The request —
Write the lines out exactly as they stand, from the one containing "What Blender Python" through the one containing "COL = SC.collection", and only those. Omit pictures.
═══ Exercise data
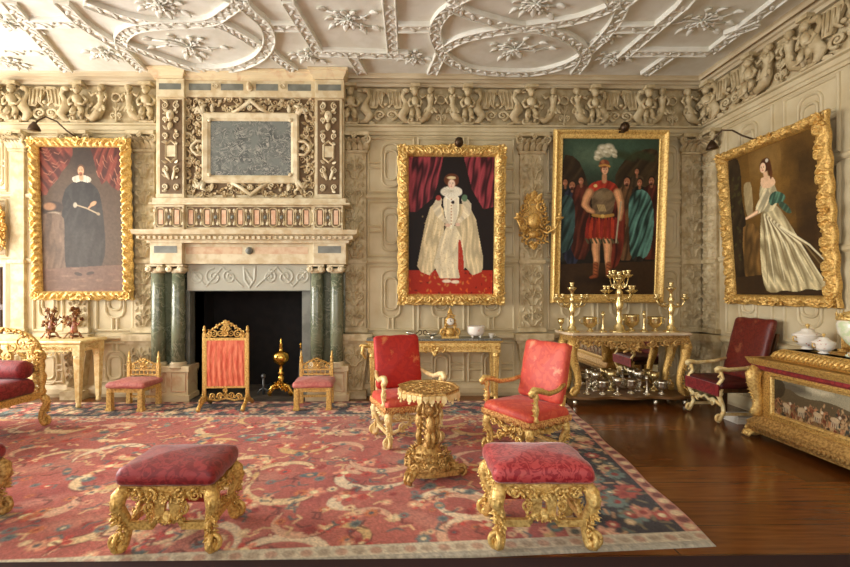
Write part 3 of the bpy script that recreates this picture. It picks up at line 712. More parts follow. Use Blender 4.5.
# band of ovals
m=FB(); Yb=6.12; bar(m,154,343,232,203,Yb+.02); bar(m,154,184,232,203,Yb-.03); bar(m,313,343,232,203,Yb-.03)
bd=m.build('oval_band',CREAM,fp,.005)
m=FB()
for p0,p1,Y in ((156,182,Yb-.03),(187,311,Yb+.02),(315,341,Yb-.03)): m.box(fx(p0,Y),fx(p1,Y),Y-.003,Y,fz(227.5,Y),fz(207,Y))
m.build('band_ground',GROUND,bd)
PINKI=mat('pink_alabaster_inlay',S(206,158,124),.35,0,S(220,184,152),12)
m=FB()
for i,c in enumerate([161,177]+[191+16.5*k for k in range(8)]+[320,336]):
    Y=Yb-.03 if c<185 or c>313 else Yb+.02; x=fx(c,Y); z=fz(217.3,Y)
    m.sweep([(-.012,0),(0,.018),(.012,0)],[(x+p[0],Y,z+p[1]) for p in [(q[0],q[1]) for q in ringpath(0,0,.055,.13)]],(0,-1,0),True)
    m2=FB(); m2.box(x-.03,x+.03,Y-.008,Y-.003,z-.1,z+.1); m2.build('oval_inlay',PINKI,bd)
    for g in (-1,1):
        xx=x+g*.085
        m.sweep([(-.008,0),(0,.014),(.008,0)],[(x+g*.055,Y,z+.12),(xx,Y,z+.04),(xx,Y,z-.04),(x+g*.055,Y,z-.12)],(0,-1,0))
        for h in (-1,1): m.leaf((xx,Y-.008,z+h*.06),(0,-.1,h),(0,-1,0),.06,.05,.1,3)
    if i not in (1,9,11): m3=FB(); m3.blob((x+ .12,Y-.006,z),(.026,.018,.03),8,5); m3.build('band_boss',SLATE,bd)
m.build('oval_strapwork',CREAM,bd)
# upper stage
Yu=6.2; m=FB(); bar(m,152,346,203,198,Yu-.13); bar(m,148,350,204.5,202.5,Yu-.16)
bar(m,156,344,198,97,Yu+.04); bar(m,157,184,198,97,Yu-.04); bar(m,315,342,198,97,Yu-.04)
up=m.build('overmantel',CREAM,fp,.006)
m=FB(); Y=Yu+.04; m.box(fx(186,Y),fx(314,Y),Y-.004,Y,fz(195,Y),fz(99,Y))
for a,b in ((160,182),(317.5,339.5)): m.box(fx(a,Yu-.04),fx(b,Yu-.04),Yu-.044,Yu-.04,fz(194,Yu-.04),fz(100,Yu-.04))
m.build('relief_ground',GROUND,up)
# foliage over the ground
m=FB(); R=random.Random(5); Y=Yu+.03
for i in range(25*18):
    px=189+(i%25)*5.1+R.uniform(-2,2); py=101.5+(i//25)*5.4+R.uniform(-2,2)
    if 200<px<302 and 112<py<186: continue
    x,z=fx(px,Y),fz(py,Y); a=R.uniform(0,6.3)
    if i%4==0: m.rosette((x,Y,z),(0,-1,0),.06,5)
    elif i%4==1: m.scroll((x,Y-.005,z),(1,0,0),(0,0,1),.05,1.2,.012,a)
    else:
        m.leaf((x,Y,z),(cos(a),-.2,sin(a)),(0,-1,0),.09,.05,.3,4); m.leaf((x,Y,z),(cos(a+2),-.2,sin(a+2)),(0,-1,0),.08,.05,.3,3)
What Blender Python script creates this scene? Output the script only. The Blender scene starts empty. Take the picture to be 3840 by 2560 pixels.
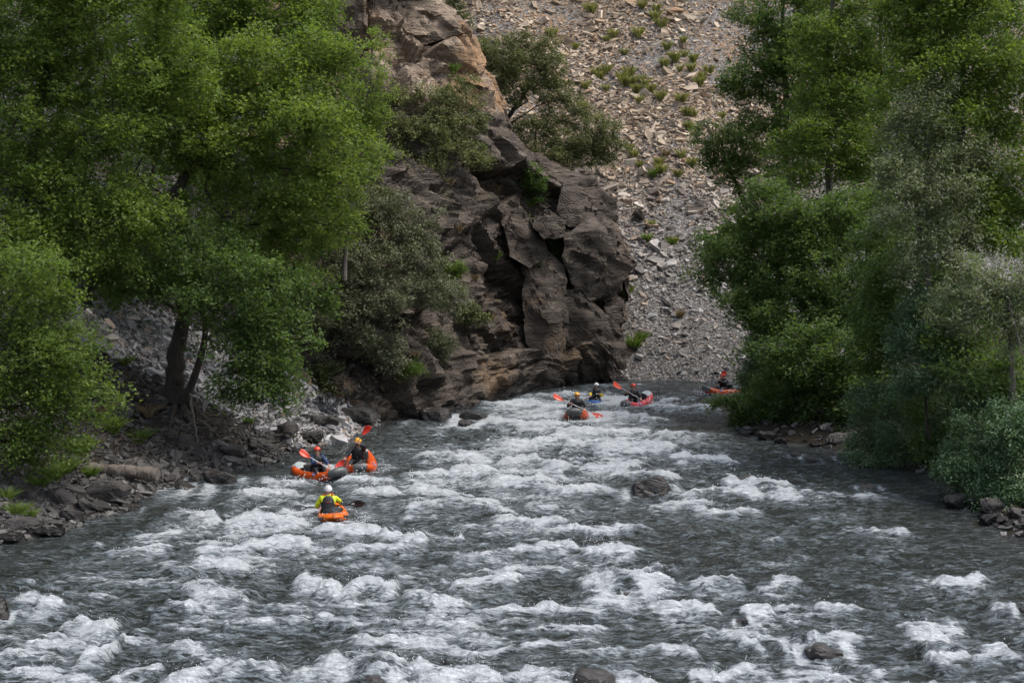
import bpy, bmesh, math, random
import numpy as np
from mathutils import Vector, Matrix, Quaternion
from mathutils.bvhtree import BVHTree

SC = bpy.context.scene
COL = SC.collection

# ------------------------------------------------------------------ camera
LENS = 55.0
FPX = 3840 * LENS / 36.0            # focal length in photo pixels
CAM_H = 8.7                         # height above the water
PITCH = math.atan(490 / FPX)        # looking slightly down
cam_data = bpy.data.cameras.new('camera')
cam_data.lens = LENS
cam_data.sensor_width = 36.0
cam_data.clip_end = 3000
cam = bpy.data.objects.new('camera', cam_data)
COL.objects.link(cam)
cam.location = (0, 0, CAM_H)
cam.rotation_euler = (math.pi / 2 - PITCH, 0, 0)
SC.camera = cam

# ------------------------------------------------------------------ light
SUN_EL, SUN_AZ = math.radians(64), math.radians(95)     # azimuth from +Y towards +X
world = bpy.data.worlds.new('World')
SC.world = world
world.use_nodes = True
wn = world.node_tree
wn.nodes.clear()
sky = wn.nodes.new('ShaderNodeTexSky')
sky.sky_type = 'NISHITA'
sky.sun_disc = False
sky.sun_elevation = SUN_EL
sky.sun_rotation = SUN_AZ
sky.dust_density = 4.0
sky.air_density = 1.0
hsv = wn.nodes.new('ShaderNodeHueSaturation')          # thin cloud cover: a paler sky
hsv.inputs['Saturation'].default_value = 0.7
bg = wn.nodes.new('ShaderNodeBackground')
bg.inputs['Strength'].default_value = 0.15
wo = wn.nodes.new('ShaderNodeOutputWorld')
wn.links.new(sky.outputs[0], hsv.inputs['Color'])
wn.links.new(hsv.outputs[0], bg.inputs['Color'])
wn.links.new(bg.outputs[0], wo.inputs['Surface'])

sl = bpy.data.lights.new('sun', 'SUN')
sl.energy = 0.85
sl.angle = math.radians(28)
sl.color = (1.0, 0.96, 0.90)
sun = bpy.data.objects.new('sun', sl)
COL.objects.link(sun)
sd = Vector((math.cos(SUN_EL) * math.sin(SUN_AZ), math.cos(SUN_EL) * math.cos(SUN_AZ), math.sin(SUN_EL)))
sun.rotation_euler = sd.to_track_quat('Z', 'Y').to_euler()
sun.location = (0, 0, 80)

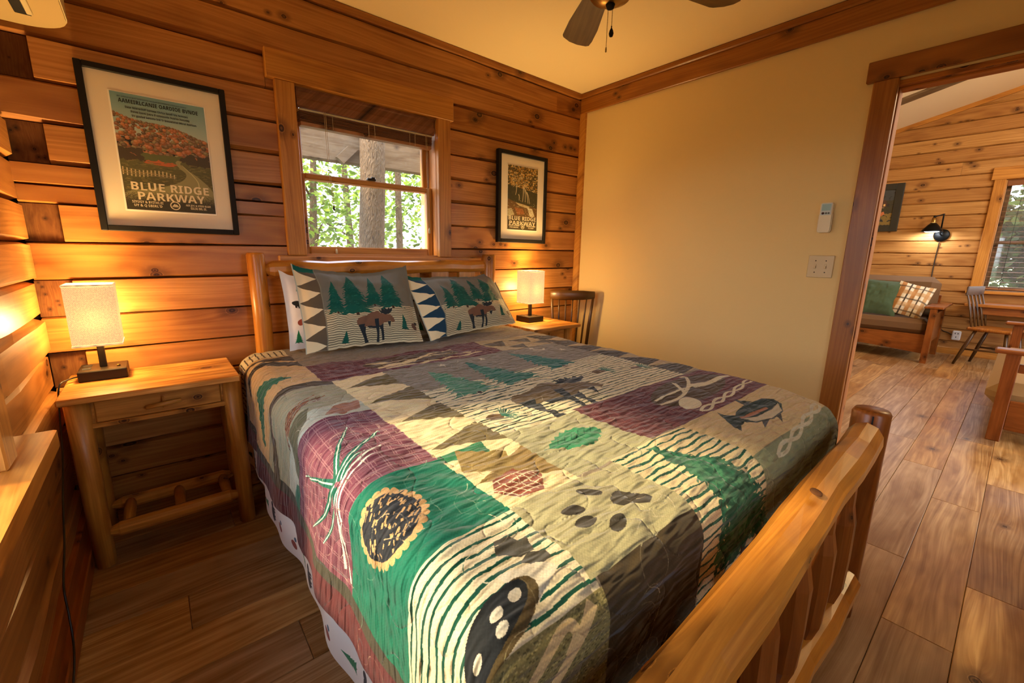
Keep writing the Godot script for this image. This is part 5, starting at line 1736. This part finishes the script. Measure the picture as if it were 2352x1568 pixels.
# ------------------------------------------------------------------ chair in the corner, and the room beyond the door
func build_corner_chair() -> void:
	var c := thing("spindle_chair", "dark spindle-back chair wedged between the right nightstand and the cream wall", "chair", Vector3(-0.2, 0, 0.16))
	# built along its own x, then turned to stand across the corner
	var g := c
	var w := 0.165
	part("crest_rail", tube([Vector3(-w - 0.01, 0.925, -0.035), Vector3(-w * 0.5, 0.925, -0.05), Vector3(0, 0.925, -0.054), Vector3(w * 0.5, 0.925, -0.05), Vector3(w + 0.012, 0.925, -0.035)], [0.028, 0.036, 0.037, 0.038, 0.034], 10, 0.32), M.chair, g)
	for x in [-w, w]:
		part("back_post", tube([Vector3(x * 0.82, 0.44, 0.01), Vector3(x * 0.9, 0.68, -0.01), Vector3(x, 0.91, -0.036)], [0.013, 0.014, 0.010], 8), M.chair, g)
	for k in 5:
		var x := lerpf(-w, w, (k + 1) / 6.0)
		part("spindle", tube([Vector3(x * 0.82, 0.44, 0.01), Vector3(x * 0.9, 0.68, -0.016), Vector3(x, 0.90, -0.044)], [0.006, 0.008, 0.005], 7), M.chair, g)
	part("seat", boxes([span(Vector3(-w, 0.42, -0.0), Vector3(w, 0.45, 0.11))], 0.01), M.chair, g)
	for x in [-w * 0.8, w * 0.8]:
		for z in [0.015, 0.095]:
			part("leg", bar(Vector3(x, 0.43, z), Vector3(x * 1.05, 0.0, z), 0.013, 8), M.chair, g)
	c.rotation.y = PI - 0.60

func cushion(w: float, h: float, th: float, sd: int) -> ArrayMesh:
	return pillow_mesh(w, h, th, 0.01, 0.0, sd)

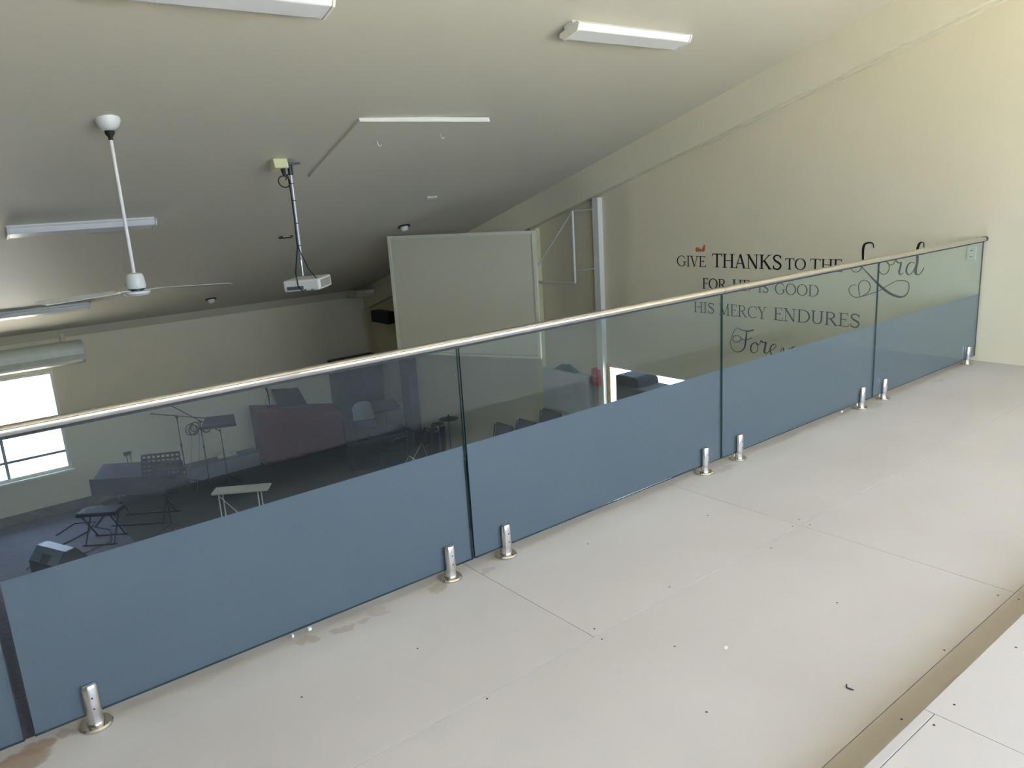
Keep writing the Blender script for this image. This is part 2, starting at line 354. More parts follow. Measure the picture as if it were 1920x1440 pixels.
for r_ in range(4):
    ys = (-0.11-0.9*(r_+1), -0.11-0.9*r_)
    xs = [XL, -4.3+0.9*(r_ % 2), -0.7+0.9*(r_ % 2), 2.9+0.9*(r_ % 2), 6.5, XW]
    for a, c in zip(xs[:-1], xs[1:]): fboard(a, max(ys[0], YB), c, ys[1] if (r_ or c <= 2.09) else -0.11, 0.12, 0.02)
# screw heads on the boards
def scr(x, y, z, par, r=0.0045):
    MB().lathe([(r, 0.0002), (r*0.9, 0.0009)], (x, y, z), 8).build('screw_head', BLACK, par)
gal = [o for o in COL.objects if o.name.startswith('floor') and o.get('label', '').startswith('gallery')][0]
for x, y in ((1.283, 2.317), (0.832, 2.345), (1.292, 1.895), (1.975, 1.662), (1.761, 1.355), (2.659, 1.418), (1.85, 1.95), (1.82, 1.88), (3.17, 1.93), (3.24, 1.88), (2.30, 1.96), (2.9, 1.87), (3.0, 2.3), (2.35, 2.5),
             (3.14, 1.02), (3.16, 0.955), (2.62, 1.0), (2.16, 0.93), (1.93, 0.90), (3.26, 1.95)):
    scr(x, y, 0.0, gal, 0.004)
for x, y in ((2.17, 0.79), (2.04, 0.79), (2.60, 0.78), (2.5, 0.5)): scr(x, y, 0.12, t2, 0.004)

# ------------------------------------------------------------------ balustrade
D = 2.69
seams = [0.072, 1.821, 3.635, 5.42, 7.185]
starts = [(-1.75, 0.058), (0.086, 1.815), (1.826, 3.632), (3.639, 5.417), (5.423, 7.185)]
lab = ['glass balustrade panel cut by the left edge of the photo', 'widest nearest glass balustrade panel with the long frosted band', 'second glass balustrade panel, in front of the hanging board',
       'third glass balustrade panel, in front of the mercy endures lettering', 'last glass balustrade panel next to the right wall']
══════
Solution for this problem —
What Blender Python script creates this scene? Output the script only. The Blender scene starts empty. Take the picture to be 3840 by 2560 pixels.
import bpy, bmesh, math, random
import numpy as np
from mathutils import Vector, Matrix, Quaternion
from mathutils.bvhtree import BVHTree

SC = bpy.context.scene
COL = SC.collection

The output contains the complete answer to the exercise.